§ WHAT IS NEEDED: Output each line of the material exactly as it stands.

§ DATASET SECTION:
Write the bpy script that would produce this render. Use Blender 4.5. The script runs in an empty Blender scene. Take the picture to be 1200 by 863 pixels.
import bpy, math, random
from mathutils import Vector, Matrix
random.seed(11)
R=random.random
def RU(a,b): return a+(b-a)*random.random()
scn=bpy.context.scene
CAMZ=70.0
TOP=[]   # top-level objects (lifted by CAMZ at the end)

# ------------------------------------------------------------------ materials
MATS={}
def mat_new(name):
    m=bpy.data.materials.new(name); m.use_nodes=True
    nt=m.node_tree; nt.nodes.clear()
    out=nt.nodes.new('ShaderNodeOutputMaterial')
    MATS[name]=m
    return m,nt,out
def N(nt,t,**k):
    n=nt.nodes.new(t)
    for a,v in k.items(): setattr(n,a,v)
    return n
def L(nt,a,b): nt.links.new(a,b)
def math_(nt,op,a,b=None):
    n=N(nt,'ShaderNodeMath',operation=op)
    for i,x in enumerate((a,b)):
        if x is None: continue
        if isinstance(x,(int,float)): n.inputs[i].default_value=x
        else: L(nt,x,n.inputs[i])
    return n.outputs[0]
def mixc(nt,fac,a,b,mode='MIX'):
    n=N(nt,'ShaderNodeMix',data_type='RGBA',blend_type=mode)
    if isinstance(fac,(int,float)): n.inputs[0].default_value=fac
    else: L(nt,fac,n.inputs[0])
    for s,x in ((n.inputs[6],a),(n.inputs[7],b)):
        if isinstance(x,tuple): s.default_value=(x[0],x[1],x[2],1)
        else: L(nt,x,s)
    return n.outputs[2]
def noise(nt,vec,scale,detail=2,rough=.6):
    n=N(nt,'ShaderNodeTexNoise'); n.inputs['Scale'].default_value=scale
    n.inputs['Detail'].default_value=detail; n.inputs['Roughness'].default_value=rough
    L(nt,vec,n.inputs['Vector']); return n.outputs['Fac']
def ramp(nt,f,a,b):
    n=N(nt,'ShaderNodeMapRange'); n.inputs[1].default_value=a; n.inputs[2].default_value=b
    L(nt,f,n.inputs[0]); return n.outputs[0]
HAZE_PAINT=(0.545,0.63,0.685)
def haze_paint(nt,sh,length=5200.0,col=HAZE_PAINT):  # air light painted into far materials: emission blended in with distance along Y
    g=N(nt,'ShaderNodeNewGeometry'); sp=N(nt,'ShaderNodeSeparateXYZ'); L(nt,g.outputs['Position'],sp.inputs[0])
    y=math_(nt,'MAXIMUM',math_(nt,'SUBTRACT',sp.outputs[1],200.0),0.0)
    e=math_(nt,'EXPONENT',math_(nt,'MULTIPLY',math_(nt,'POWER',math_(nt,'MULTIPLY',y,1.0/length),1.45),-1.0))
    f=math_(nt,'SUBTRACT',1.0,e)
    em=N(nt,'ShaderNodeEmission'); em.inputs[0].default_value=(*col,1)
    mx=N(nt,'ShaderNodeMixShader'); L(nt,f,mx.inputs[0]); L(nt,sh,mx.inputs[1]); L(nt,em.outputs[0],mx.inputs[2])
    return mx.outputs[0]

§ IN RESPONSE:
Write the bpy script that would produce this render. Use Blender 4.5. The script runs in an empty Blender scene. Take the picture to be 1200 by 863 pixels.
import bpy, math, random
from mathutils import Vector, Matrix
random.seed(11)
R=random.random
def RU(a,b): return a+(b-a)*random.random()
scn=bpy.context.scene
CAMZ=70.0
TOP=[]   # top-level objects (lifted by CAMZ at the end)

# ------------------------------------------------------------------ materials
MATS={}
def mat_new(name):
    m=bpy.data.materials.new(name); m.use_nodes=True
    nt=m.node_tree; nt.nodes.clear()
    out=nt.nodes.new('ShaderNodeOutputMaterial')
    MATS[name]=m
    return m,nt,out
def N(nt,t,**k):
    n=nt.nodes.new(t)
    for a,v in k.items(): setattr(n,a,v)
    return n
def L(nt,a,b): nt.links.new(a,b)
def math_(nt,op,a,b=None):
    n=N(nt,'ShaderNodeMath',operation=op)
    for i,x in enumerate((a,b)):
        if x is None: continue
        if isinstance(x,(int,float)): n.inputs[i].default_value=x
        else: L(nt,x,n.inputs[i])
    return n.outputs[0]
def mixc(nt,fac,a,b,mode='MIX'):
    n=N(nt,'ShaderNodeMix',data_type='RGBA',blend_type=mode)
    if isinstance(fac,(int,float)): n.inputs[0].default_value=fac
    else: L(nt,fac,n.inputs[0])
    for s,x in ((n.inputs[6],a),(n.inputs[7],b)):
        if isinstance(x,tuple): s.default_value=(x[0],x[1],x[2],1)
        else: L(nt,x,s)
    return n.outputs[2]
def noise(nt,vec,scale,detail=2,rough=.6):
    n=N(nt,'ShaderNodeTexNoise'); n.inputs['Scale'].default_value=scale
    n.inputs['Detail'].default_value=detail; n.inputs['Roughness'].default_value=rough
    L(nt,vec,n.inputs['Vector']); return n.outputs['Fac']
def ramp(nt,f,a,b):
    n=N(nt,'ShaderNodeMapRange'); n.inputs[1].default_value=a; n.inputs[2].default_value=b
    L(nt,f,n.inputs[0]); return n.outputs[0]
HAZE_PAINT=(0.545,0.63,0.685)
def haze_paint(nt,sh,length=5200.0,col=HAZE_PAINT):  # air light painted into far materials: emission blended in with distance along Y
    g=N(nt,'ShaderNodeNewGeometry'); sp=N(nt,'ShaderNodeSeparateXYZ'); L(nt,g.outputs['Position'],sp.inputs[0])
    y=math_(nt,'MAXIMUM',math_(nt,'SUBTRACT',sp.outputs[1],200.0),0.0)
    e=math_(nt,'EXPONENT',math_(nt,'MULTIPLY',math_(nt,'POWER',math_(nt,'MULTIPLY',y,1.0/length),1.45),-1.0))
    f=math_(nt,'SUBTRACT',1.0,e)
    em=N(nt,'ShaderNodeEmission'); em.inputs[0].default_value=(*col,1)
    mx=N(nt,'ShaderNodeMixShader'); L(nt,f,mx.inputs[0]); L(nt,sh,mx.inputs[1]); L(nt,em.outputs[0],mx.inputs[2])
    return mx.outputs[0]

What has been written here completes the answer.